--- start ---
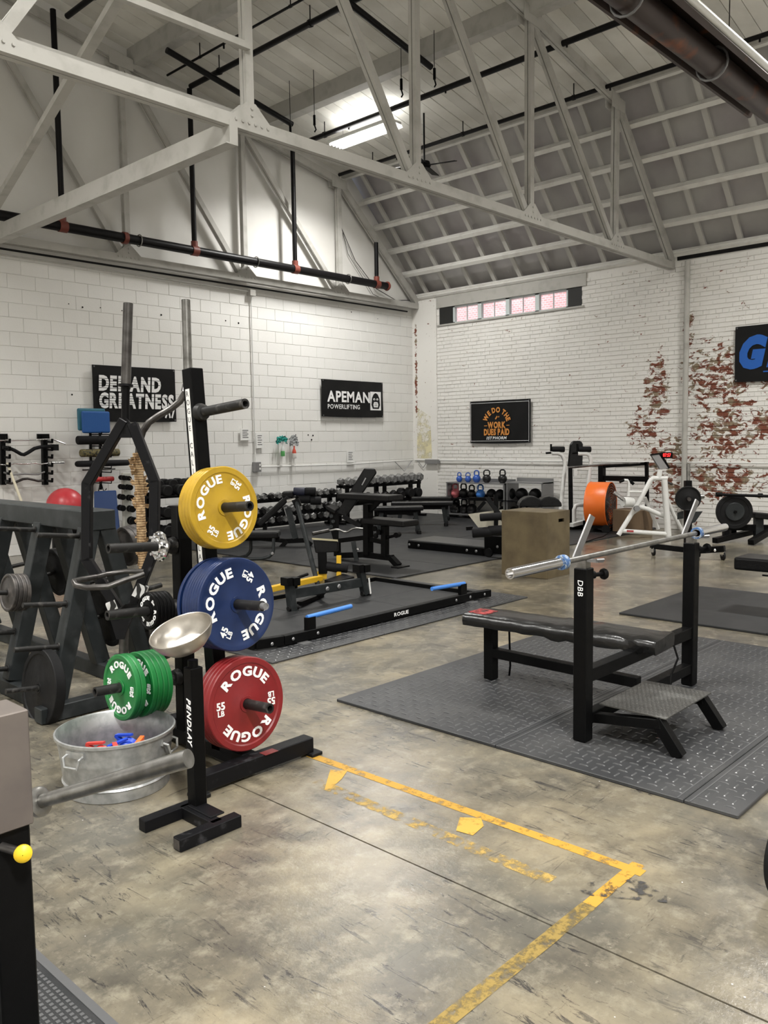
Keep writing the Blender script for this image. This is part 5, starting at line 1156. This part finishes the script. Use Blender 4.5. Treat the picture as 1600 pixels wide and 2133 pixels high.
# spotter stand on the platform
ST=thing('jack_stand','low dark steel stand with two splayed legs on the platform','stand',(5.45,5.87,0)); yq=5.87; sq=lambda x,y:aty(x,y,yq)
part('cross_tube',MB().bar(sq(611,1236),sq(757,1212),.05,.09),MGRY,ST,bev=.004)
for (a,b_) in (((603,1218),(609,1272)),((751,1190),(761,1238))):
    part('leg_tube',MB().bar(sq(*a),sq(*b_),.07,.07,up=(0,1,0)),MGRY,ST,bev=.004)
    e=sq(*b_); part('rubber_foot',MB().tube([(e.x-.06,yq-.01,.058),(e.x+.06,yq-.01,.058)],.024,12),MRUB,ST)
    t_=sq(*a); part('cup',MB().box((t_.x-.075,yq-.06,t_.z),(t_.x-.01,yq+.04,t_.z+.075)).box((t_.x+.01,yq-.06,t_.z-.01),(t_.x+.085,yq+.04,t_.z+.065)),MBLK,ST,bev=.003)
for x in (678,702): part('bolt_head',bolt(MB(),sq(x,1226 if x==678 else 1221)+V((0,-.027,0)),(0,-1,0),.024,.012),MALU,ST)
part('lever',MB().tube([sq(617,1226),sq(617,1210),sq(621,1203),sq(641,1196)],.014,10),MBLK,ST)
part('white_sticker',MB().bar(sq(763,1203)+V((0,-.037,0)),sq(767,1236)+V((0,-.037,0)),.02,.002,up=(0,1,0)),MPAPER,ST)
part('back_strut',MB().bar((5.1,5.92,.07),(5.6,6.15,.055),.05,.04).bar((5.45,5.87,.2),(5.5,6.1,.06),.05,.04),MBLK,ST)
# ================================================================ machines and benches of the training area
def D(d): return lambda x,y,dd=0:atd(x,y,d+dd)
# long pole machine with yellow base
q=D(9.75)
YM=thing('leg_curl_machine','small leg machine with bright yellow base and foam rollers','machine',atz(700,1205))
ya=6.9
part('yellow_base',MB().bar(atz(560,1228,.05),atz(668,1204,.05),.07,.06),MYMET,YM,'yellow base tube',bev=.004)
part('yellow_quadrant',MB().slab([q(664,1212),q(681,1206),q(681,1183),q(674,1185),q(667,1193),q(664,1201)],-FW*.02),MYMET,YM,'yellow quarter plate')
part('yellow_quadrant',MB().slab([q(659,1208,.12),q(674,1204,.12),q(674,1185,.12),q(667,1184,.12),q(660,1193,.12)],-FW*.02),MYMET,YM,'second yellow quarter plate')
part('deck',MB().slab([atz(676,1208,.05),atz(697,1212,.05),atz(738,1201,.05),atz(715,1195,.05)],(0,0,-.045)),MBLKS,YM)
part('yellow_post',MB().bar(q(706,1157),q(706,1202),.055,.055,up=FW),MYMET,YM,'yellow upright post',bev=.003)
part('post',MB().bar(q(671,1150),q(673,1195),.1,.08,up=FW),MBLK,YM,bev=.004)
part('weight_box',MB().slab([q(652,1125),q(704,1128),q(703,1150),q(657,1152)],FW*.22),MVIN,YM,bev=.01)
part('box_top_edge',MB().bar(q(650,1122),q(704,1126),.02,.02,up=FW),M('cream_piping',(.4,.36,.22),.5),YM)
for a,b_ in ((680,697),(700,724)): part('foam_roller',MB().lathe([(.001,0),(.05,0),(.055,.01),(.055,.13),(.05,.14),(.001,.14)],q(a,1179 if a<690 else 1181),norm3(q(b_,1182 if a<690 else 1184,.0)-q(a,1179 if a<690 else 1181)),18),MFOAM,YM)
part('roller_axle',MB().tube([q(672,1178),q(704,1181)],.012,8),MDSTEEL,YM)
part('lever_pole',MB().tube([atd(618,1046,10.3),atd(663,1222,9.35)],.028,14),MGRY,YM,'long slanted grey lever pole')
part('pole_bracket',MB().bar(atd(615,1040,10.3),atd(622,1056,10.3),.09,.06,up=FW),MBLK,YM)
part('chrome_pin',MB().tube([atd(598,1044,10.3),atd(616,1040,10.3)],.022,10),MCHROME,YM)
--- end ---
Without including any pictures, print all of the material exactly as given.

CORRECT OUTPUT:
Keep writing the Blender script for this image. This is part 5, starting at line 1156. This part finishes the script. Use Blender 4.5. Treat the picture as 1600 pixels wide and 2133 pixels high.
# spotter stand on the platform
ST=thing('jack_stand','low dark steel stand with two splayed legs on the platform','stand',(5.45,5.87,0)); yq=5.87; sq=lambda x,y:aty(x,y,yq)
part('cross_tube',MB().bar(sq(611,1236),sq(757,1212),.05,.09),MGRY,ST,bev=.004)
for (a,b_) in (((603,1218),(609,1272)),((751,1190),(761,1238))):
    part('leg_tube',MB().bar(sq(*a),sq(*b_),.07,.07,up=(0,1,0)),MGRY,ST,bev=.004)
    e=sq(*b_); part('rubber_foot',MB().tube([(e.x-.06,yq-.01,.058),(e.x+.06,yq-.01,.058)],.024,12),MRUB,ST)
    t_=sq(*a); part('cup',MB().box((t_.x-.075,yq-.06,t_.z),(t_.x-.01,yq+.04,t_.z+.075)).box((t_.x+.01,yq-.06,t_.z-.01),(t_.x+.085,yq+.04,t_.z+.065)),MBLK,ST,bev=.003)
for x in (678,702): part('bolt_head',bolt(MB(),sq(x,1226 if x==678 else 1221)+V((0,-.027,0)),(0,-1,0),.024,.012),MALU,ST)
part('lever',MB().tube([sq(617,1226),sq(617,1210),sq(621,1203),sq(641,1196)],.014,10),MBLK,ST)
part('white_sticker',MB().bar(sq(763,1203)+V((0,-.037,0)),sq(767,1236)+V((0,-.037,0)),.02,.002,up=(0,1,0)),MPAPER,ST)
part('back_strut',MB().bar((5.1,5.92,.07),(5.6,6.15,.055),.05,.04).bar((5.45,5.87,.2),(5.5,6.1,.06),.05,.04),MBLK,ST)
# ================================================================ machines and benches of the training area
def D(d): return lambda x,y,dd=0:atd(x,y,d+dd)
# long pole machine with yellow base
q=D(9.75)
YM=thing('leg_curl_machine','small leg machine with bright yellow base and foam rollers','machine',atz(700,1205))
ya=6.9
part('yellow_base',MB().bar(atz(560,1228,.05),atz(668,1204,.05),.07,.06),MYMET,YM,'yellow base tube',bev=.004)
part('yellow_quadrant',MB().slab([q(664,1212),q(681,1206),q(681,1183),q(674,1185),q(667,1193),q(664,1201)],-FW*.02),MYMET,YM,'yellow quarter plate')
part('yellow_quadrant',MB().slab([q(659,1208,.12),q(674,1204,.12),q(674,1185,.12),q(667,1184,.12),q(660,1193,.12)],-FW*.02),MYMET,YM,'second yellow quarter plate')
part('deck',MB().slab([atz(676,1208,.05),atz(697,1212,.05),atz(738,1201,.05),atz(715,1195,.05)],(0,0,-.045)),MBLKS,YM)
part('yellow_post',MB().bar(q(706,1157),q(706,1202),.055,.055,up=FW),MYMET,YM,'yellow upright post',bev=.003)
part('post',MB().bar(q(671,1150),q(673,1195),.1,.08,up=FW),MBLK,YM,bev=.004)
part('weight_box',MB().slab([q(652,1125),q(704,1128),q(703,1150),q(657,1152)],FW*.22),MVIN,YM,bev=.01)
part('box_top_edge',MB().bar(q(650,1122),q(704,1126),.02,.02,up=FW),M('cream_piping',(.4,.36,.22),.5),YM)
for a,b_ in ((680,697),(700,724)): part('foam_roller',MB().lathe([(.001,0),(.05,0),(.055,.01),(.055,.13),(.05,.14),(.001,.14)],q(a,1179 if a<690 else 1181),norm3(q(b_,1182 if a<690 else 1184,.0)-q(a,1179 if a<690 else 1181)),18),MFOAM,YM)
part('roller_axle',MB().tube([q(672,1178),q(704,1181)],.012,8),MDSTEEL,YM)
part('lever_pole',MB().tube([atd(618,1046,10.3),atd(663,1222,9.35)],.028,14),MGRY,YM,'long slanted grey lever pole')
part('pole_bracket',MB().bar(atd(615,1040,10.3),atd(622,1056,10.3),.09,.06,up=FW),MBLK,YM)
part('chrome_pin',MB().tube([atd(598,1044,10.3),atd(616,1040,10.3)],.022,10),MCHROME,YM)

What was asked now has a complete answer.